Maybe I was oblivious, but I wasn't scared yet. We just kept running and running. My dad started saying, "Something serious is going on. Something must have happened." He is still taking it the hardest. He's been crying today, wondering what would have happened if we'd stayed one minute longer.
We just focused on getting to the van and getting out of there. We saw two girls standing on an island in the road as we passed, blood on their heads. Could it have been a riot? A knife attack? We still didn't know. I checked Twitter and saw that some people said it was a suicide bombing, but I thought that couldn't be right. It was a children's concert. Who would do that?
Then I realized that they hadn't checked our bags at the concert. Security didn't look—one of my friends who was there even snuck alcohol in through her purse. They didn't check my bag once. I could have brought in whatever the hell I wanted.
My dad dropped me off at my mum's house around midnight. I couldn't go to sleep. I had like a hundred messages and missed calls from my friends, and I was trying to reply to everyone so they knew I was alive. I stayed up until 3 a.m., just thinking and reading Twitter, looking for more updates.
It was so strange. You always see celebrities tweeting after disasters, sending their love or whatever. Now they were sending love to Manchester, to me.

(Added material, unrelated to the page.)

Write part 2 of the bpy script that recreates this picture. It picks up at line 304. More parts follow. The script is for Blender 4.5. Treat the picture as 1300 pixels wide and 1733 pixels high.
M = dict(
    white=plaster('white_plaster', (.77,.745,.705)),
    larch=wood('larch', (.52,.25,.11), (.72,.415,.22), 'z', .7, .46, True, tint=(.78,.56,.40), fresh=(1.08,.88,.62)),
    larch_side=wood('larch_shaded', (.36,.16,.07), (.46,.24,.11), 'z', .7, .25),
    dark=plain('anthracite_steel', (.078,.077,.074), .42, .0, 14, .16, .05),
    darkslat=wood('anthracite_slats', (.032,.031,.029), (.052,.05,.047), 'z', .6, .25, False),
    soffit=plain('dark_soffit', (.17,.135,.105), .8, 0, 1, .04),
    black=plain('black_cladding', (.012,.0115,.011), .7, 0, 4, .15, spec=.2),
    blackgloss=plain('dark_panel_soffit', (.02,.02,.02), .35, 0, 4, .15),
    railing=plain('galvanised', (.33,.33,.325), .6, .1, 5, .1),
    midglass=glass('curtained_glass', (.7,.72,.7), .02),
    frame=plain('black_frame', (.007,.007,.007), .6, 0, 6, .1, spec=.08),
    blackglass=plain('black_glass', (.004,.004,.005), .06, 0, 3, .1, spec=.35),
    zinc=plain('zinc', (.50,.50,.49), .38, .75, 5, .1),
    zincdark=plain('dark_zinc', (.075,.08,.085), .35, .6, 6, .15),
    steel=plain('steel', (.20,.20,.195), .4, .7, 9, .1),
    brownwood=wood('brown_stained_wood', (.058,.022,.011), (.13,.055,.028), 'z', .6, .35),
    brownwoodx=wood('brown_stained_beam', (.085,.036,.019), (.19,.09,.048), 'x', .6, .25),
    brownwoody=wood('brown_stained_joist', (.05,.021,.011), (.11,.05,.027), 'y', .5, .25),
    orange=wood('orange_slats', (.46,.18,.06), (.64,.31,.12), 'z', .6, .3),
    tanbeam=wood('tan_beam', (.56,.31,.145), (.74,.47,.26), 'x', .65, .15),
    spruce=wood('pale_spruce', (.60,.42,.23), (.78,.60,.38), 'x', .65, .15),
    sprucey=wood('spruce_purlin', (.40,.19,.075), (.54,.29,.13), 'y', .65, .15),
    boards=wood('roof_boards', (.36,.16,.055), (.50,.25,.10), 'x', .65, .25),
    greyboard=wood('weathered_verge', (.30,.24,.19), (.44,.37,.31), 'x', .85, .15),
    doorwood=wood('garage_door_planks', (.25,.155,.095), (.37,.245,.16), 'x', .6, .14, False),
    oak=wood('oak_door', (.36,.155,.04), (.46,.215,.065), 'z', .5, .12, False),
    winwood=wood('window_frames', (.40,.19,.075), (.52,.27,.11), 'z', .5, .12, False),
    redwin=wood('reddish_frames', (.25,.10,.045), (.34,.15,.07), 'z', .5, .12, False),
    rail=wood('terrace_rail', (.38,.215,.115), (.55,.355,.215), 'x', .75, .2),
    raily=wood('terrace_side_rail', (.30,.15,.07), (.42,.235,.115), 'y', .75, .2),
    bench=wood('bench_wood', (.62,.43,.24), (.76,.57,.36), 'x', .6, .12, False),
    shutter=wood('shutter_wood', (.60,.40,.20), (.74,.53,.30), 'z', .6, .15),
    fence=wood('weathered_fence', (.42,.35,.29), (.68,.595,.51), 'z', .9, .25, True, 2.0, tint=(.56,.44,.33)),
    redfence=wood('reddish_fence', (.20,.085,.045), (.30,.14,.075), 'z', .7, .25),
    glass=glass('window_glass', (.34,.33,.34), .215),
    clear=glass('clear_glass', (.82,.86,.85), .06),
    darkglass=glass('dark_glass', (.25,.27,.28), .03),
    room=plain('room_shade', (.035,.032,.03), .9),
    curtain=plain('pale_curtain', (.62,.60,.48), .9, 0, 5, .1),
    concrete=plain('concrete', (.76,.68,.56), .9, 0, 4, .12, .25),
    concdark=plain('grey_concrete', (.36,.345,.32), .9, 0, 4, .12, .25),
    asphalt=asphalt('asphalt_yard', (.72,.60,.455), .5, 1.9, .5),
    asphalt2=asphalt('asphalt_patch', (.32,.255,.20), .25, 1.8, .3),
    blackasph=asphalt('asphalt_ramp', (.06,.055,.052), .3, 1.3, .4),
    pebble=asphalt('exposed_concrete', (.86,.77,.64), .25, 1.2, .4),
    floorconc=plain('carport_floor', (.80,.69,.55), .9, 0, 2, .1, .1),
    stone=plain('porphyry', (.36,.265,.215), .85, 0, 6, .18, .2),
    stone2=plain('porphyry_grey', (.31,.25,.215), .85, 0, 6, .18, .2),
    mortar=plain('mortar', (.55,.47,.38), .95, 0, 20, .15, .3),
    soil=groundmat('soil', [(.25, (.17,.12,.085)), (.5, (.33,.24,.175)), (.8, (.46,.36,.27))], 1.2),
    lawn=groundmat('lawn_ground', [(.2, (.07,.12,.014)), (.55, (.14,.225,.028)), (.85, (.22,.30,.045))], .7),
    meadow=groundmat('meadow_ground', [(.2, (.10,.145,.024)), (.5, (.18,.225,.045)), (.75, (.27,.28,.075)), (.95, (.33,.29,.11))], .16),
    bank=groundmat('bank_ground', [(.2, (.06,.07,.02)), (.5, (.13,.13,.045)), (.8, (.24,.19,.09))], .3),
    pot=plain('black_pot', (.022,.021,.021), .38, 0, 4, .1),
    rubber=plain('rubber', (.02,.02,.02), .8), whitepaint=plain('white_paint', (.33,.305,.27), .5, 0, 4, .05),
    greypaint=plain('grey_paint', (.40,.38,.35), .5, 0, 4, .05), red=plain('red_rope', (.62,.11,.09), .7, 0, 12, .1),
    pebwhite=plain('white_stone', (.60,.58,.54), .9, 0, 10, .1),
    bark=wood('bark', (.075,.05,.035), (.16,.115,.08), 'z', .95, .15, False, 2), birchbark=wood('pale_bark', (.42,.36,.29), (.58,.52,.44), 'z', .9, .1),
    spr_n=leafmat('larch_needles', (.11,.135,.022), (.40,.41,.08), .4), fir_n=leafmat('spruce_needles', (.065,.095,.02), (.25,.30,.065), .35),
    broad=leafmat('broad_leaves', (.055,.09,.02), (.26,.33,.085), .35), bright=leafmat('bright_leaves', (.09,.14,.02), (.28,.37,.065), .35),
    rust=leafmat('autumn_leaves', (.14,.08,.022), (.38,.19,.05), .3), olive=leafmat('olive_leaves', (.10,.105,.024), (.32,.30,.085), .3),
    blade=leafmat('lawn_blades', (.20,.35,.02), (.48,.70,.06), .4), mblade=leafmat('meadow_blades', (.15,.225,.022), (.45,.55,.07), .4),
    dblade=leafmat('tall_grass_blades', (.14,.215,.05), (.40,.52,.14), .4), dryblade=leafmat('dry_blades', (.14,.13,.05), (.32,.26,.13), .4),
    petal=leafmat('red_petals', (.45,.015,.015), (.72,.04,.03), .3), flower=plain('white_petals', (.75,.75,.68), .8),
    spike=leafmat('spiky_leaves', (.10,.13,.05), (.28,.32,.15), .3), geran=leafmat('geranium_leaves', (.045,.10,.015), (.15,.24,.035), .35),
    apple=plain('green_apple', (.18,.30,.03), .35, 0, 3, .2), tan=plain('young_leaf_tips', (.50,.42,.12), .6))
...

I do feel like I don't trust things anymore. I'm supposed to go to the shopping center next week to get some new makeup and shoes for a big music festival in Manchester next month, but my mum doesn't want me going into the city again, let alone to the festival. There was another terrorist threat here already today.
I hope Ariana is okay. Her statement last night about being "broken" made me feel horrible. If I could talk to her, I would say, "Don't worry. It could have been anyone's concert. It could have been anything. You don't know what's around the corner."